It officially becomes summer tonight, at a time when TV is a forlorn landscape of reality programming and reruns.

There’s a cool, gripping drama starting tonight, though on BBC America that may get you through a month’s heatwave.

“Inside Men” (BBC America, 10 p.m.) is a gritty, gripping drama about an audacious and brutal grand robbery at an English counting house, where cash is so plentiful it’s kept on rolling pallets. The four-part series begins with the robbery, which involves a kidnapping, beatdowns on the way to packing up a truck with up with millions of cash.

More than one person mentions that cash is old fashioned, that robberies these days occur electronically or online. But it still is worth as much, is the reply. What makes the drama especially gripping is not so much that it begins in the middle of the action as that it backs it all up nine months earlier to see how it all occurred.

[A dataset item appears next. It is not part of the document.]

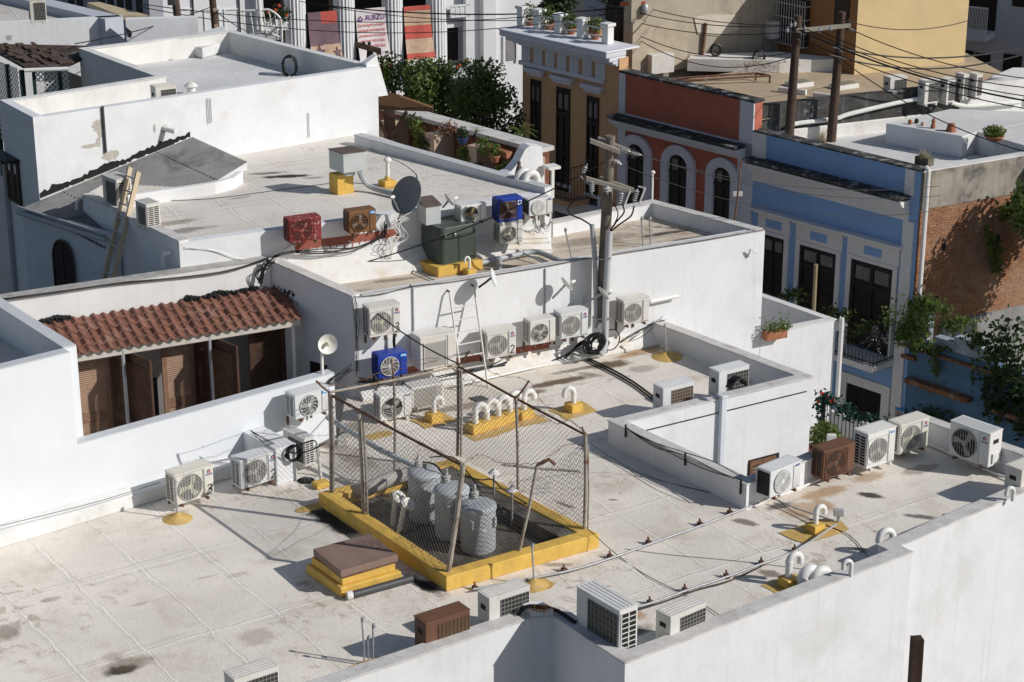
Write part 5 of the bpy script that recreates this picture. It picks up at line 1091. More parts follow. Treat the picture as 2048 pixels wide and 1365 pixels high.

That leaves surprises at both ends — the title is already giving it away, but who exactly among the workers we get to know at all levels are those who are planning this heist? Add to the sharp writing a fine cast, led by Steven Mackintosh, perfect as a stuttering banker so keen on keeping even books he’ll kick in his own money to cover losses and keep the record sterling; Warren Brown plays a forklift drivers with bills to pay looking for a way to get cash to help him out. Both were previous in the strong series “Luther”; but it is a third actor Ashley Walters who also recalls that series in having the same inner strength and intensity as Idris Elba.

With Hilary Salmon of the similarly riveting “Five Days” as executive producer, “Inside Men” has a similar power to deliver drama and characters while accurately reflecting the desperation gnawing at the edge of the current worldwide economic crisis and how it affects the actions of ordinary people at all stations of life.

The four episodes continue weekly Wednesday nights through July 18.